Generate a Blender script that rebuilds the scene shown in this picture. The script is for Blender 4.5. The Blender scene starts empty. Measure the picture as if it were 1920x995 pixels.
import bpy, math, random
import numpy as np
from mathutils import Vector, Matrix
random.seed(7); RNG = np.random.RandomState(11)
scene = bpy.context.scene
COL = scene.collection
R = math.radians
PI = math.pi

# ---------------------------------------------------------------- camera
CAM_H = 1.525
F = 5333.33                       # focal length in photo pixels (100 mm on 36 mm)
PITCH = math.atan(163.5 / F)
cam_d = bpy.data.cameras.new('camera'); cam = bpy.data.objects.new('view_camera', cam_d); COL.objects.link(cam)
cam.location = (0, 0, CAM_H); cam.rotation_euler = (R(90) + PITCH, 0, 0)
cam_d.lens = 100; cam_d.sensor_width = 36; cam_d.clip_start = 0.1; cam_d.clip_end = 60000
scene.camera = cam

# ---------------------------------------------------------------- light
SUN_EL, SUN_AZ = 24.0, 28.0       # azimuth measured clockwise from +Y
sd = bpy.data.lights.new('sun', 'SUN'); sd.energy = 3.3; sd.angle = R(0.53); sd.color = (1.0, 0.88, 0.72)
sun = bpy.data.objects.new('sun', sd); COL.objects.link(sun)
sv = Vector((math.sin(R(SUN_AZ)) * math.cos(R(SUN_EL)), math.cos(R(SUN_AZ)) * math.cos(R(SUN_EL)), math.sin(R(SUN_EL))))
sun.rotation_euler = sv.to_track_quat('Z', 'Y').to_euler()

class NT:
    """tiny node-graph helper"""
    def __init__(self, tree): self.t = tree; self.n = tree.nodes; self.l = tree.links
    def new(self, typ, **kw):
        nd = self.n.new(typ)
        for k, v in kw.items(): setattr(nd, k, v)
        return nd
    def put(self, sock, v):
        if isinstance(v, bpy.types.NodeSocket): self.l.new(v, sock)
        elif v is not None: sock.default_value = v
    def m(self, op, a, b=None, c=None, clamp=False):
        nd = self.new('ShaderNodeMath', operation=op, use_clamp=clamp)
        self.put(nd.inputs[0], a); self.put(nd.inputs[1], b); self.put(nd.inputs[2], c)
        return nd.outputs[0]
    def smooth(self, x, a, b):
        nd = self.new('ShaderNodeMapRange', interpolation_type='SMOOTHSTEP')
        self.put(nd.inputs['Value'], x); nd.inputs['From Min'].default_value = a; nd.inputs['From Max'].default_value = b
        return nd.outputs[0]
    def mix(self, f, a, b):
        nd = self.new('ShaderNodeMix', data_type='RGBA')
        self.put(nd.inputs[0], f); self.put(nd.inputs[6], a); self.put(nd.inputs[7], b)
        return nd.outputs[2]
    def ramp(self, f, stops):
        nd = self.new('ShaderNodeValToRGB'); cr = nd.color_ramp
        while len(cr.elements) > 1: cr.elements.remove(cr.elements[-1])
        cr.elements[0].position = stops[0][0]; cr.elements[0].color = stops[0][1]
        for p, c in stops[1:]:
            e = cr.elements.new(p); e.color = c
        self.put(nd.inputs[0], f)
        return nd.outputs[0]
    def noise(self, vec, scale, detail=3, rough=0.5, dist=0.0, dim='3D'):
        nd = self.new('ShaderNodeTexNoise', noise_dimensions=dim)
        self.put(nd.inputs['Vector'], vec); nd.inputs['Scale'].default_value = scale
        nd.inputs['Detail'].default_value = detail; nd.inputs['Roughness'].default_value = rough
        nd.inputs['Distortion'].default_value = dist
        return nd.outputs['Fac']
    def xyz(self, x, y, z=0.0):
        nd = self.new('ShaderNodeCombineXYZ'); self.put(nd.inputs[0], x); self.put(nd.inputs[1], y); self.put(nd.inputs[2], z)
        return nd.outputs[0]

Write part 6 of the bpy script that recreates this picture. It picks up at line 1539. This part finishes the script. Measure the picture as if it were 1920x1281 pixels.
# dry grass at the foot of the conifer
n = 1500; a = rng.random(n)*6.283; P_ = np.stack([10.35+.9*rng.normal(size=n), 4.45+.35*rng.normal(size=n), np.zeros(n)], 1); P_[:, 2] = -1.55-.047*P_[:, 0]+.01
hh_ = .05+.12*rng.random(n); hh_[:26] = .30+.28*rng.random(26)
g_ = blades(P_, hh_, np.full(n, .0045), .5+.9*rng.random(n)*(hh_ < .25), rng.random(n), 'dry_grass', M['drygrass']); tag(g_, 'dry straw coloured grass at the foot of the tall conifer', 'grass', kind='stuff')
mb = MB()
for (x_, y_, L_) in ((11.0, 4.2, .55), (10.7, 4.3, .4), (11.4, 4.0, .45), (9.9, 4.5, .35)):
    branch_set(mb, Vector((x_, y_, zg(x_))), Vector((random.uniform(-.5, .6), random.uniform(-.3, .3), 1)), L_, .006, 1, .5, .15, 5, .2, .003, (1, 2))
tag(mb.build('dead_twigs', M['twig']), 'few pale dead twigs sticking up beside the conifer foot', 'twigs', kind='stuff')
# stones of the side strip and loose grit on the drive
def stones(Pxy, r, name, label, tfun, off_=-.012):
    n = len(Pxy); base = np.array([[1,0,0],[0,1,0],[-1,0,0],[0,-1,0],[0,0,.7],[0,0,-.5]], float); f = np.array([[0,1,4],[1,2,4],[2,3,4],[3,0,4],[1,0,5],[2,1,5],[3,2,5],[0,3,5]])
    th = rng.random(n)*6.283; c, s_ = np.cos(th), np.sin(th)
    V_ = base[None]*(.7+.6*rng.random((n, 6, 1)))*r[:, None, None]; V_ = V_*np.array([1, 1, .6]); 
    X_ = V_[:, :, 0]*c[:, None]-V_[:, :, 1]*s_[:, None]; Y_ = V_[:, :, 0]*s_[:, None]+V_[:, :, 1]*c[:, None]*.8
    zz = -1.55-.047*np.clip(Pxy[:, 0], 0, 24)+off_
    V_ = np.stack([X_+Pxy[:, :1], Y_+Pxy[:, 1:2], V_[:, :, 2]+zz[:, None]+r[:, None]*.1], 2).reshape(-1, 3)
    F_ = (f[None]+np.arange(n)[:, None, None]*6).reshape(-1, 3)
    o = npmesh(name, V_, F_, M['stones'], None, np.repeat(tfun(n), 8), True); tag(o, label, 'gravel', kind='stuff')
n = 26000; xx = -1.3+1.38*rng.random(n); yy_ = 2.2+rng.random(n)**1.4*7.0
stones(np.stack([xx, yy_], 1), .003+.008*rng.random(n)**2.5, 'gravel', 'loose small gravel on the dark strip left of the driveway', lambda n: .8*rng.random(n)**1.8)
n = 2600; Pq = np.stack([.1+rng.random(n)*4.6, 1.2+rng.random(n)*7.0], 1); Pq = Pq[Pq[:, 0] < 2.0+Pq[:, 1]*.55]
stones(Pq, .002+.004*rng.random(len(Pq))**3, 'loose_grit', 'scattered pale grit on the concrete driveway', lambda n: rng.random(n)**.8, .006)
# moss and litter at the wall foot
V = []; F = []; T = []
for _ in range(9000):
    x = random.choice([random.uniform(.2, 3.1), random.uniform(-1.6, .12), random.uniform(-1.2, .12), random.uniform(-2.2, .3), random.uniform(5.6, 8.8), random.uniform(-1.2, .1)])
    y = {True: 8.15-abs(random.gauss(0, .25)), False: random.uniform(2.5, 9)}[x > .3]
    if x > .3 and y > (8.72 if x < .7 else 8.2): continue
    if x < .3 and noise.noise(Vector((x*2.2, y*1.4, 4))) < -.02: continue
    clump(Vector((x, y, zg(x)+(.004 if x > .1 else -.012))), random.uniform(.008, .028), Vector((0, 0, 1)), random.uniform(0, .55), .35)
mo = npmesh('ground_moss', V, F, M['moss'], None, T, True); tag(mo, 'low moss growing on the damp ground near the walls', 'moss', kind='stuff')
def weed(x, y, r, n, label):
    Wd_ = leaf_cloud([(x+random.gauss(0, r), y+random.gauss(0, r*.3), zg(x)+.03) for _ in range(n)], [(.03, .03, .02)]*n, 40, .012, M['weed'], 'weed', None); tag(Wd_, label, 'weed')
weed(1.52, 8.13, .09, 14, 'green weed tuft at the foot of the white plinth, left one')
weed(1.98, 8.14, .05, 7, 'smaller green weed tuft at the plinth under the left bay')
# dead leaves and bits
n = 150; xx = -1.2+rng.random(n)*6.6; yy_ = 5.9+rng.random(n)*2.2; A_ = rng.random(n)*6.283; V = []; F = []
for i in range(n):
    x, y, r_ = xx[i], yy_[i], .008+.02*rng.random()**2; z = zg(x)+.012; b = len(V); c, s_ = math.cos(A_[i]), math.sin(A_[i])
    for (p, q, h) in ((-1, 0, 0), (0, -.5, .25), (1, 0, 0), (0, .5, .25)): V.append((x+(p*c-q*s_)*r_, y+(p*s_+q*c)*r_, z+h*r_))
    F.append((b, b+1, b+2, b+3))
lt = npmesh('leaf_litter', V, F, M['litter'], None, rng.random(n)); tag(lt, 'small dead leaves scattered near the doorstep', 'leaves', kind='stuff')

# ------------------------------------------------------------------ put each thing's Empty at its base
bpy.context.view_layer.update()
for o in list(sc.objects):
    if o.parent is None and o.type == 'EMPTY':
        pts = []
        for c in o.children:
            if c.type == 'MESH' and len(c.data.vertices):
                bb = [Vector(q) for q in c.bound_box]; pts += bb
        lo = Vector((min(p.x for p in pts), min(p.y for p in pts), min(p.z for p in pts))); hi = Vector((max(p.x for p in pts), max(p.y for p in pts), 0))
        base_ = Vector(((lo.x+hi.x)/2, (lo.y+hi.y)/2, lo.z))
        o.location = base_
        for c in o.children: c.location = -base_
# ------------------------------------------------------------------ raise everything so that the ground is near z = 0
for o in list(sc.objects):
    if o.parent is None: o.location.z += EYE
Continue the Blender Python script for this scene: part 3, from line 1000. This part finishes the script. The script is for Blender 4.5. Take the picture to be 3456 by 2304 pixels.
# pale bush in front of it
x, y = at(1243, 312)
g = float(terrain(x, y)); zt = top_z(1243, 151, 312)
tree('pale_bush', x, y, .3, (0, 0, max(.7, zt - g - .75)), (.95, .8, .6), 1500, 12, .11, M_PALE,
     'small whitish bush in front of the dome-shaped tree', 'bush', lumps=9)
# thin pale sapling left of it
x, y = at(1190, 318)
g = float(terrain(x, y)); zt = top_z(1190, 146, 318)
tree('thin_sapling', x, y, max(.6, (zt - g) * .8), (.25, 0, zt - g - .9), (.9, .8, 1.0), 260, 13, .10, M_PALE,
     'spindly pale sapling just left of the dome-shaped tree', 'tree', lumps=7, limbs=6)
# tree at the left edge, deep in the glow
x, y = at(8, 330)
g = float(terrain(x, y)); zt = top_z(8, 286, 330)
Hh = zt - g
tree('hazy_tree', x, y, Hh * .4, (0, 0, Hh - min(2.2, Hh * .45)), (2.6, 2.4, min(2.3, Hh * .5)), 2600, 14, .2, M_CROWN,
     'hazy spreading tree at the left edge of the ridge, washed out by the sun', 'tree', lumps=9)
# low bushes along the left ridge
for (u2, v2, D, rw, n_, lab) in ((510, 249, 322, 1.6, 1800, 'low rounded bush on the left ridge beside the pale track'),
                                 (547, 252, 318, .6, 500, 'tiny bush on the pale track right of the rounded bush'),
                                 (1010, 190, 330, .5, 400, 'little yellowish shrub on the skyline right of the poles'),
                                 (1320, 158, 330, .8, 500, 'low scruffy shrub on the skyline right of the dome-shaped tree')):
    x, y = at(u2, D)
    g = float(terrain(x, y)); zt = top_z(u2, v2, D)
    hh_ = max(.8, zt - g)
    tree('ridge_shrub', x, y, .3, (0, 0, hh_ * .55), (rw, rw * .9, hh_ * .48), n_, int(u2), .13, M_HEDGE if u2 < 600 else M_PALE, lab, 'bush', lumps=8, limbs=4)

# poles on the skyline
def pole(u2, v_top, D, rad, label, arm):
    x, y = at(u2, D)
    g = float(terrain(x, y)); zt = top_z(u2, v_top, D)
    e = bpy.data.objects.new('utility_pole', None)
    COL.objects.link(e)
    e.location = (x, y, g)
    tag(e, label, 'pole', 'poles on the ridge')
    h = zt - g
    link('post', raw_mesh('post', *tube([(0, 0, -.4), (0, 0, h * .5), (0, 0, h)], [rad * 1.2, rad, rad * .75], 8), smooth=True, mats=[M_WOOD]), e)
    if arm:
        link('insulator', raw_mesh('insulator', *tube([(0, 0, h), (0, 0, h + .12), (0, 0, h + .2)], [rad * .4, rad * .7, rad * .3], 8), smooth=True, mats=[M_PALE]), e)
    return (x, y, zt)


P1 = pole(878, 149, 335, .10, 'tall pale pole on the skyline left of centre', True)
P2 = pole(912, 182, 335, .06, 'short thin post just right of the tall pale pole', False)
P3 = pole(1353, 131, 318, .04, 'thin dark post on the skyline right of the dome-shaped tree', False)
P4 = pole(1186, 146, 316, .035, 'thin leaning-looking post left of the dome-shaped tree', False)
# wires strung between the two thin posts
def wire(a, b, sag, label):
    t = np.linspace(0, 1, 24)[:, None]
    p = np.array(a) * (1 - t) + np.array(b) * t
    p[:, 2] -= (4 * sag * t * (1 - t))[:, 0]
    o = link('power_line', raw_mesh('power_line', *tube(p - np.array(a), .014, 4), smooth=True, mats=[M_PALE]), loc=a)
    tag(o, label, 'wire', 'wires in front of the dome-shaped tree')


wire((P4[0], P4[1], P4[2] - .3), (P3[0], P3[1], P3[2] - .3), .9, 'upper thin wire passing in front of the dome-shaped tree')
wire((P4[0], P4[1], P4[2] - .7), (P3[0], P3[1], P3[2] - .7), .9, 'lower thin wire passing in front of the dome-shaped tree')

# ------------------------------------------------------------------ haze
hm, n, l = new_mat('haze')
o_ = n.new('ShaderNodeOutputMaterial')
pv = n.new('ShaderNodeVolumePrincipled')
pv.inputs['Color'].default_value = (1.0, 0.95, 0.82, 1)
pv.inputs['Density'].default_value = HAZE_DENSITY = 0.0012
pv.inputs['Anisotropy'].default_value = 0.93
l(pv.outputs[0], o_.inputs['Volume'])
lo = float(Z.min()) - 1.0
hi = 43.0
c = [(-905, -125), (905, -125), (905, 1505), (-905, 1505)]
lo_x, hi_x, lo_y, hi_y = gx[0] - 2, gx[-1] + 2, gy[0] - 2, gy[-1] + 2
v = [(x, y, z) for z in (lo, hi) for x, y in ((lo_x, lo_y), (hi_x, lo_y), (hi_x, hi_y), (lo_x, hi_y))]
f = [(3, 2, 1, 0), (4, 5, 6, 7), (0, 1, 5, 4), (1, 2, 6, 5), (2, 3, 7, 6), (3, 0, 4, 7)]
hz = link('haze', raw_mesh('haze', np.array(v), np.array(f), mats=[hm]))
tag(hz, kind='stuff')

* Problem requirements: Repeat, exactly as they stand above, the lines from the line with "Continue the Blender" to the line with "tree('pale_bush', x, y, .3, (0, 0, max(.7, zt", both lines included.

* Reply:
Continue the Blender Python script for this scene: part 3, from line 1000. This part finishes the script. The script is for Blender 4.5. Take the picture to be 3456 by 2304 pixels.
# pale bush in front of it
x, y = at(1243, 312)
g = float(terrain(x, y)); zt = top_z(1243, 151, 312)
tree('pale_bush', x, y, .3, (0, 0, max(.7, zt - g - .75)), (.95, .8, .6), 1500, 12, .11, M_PALE,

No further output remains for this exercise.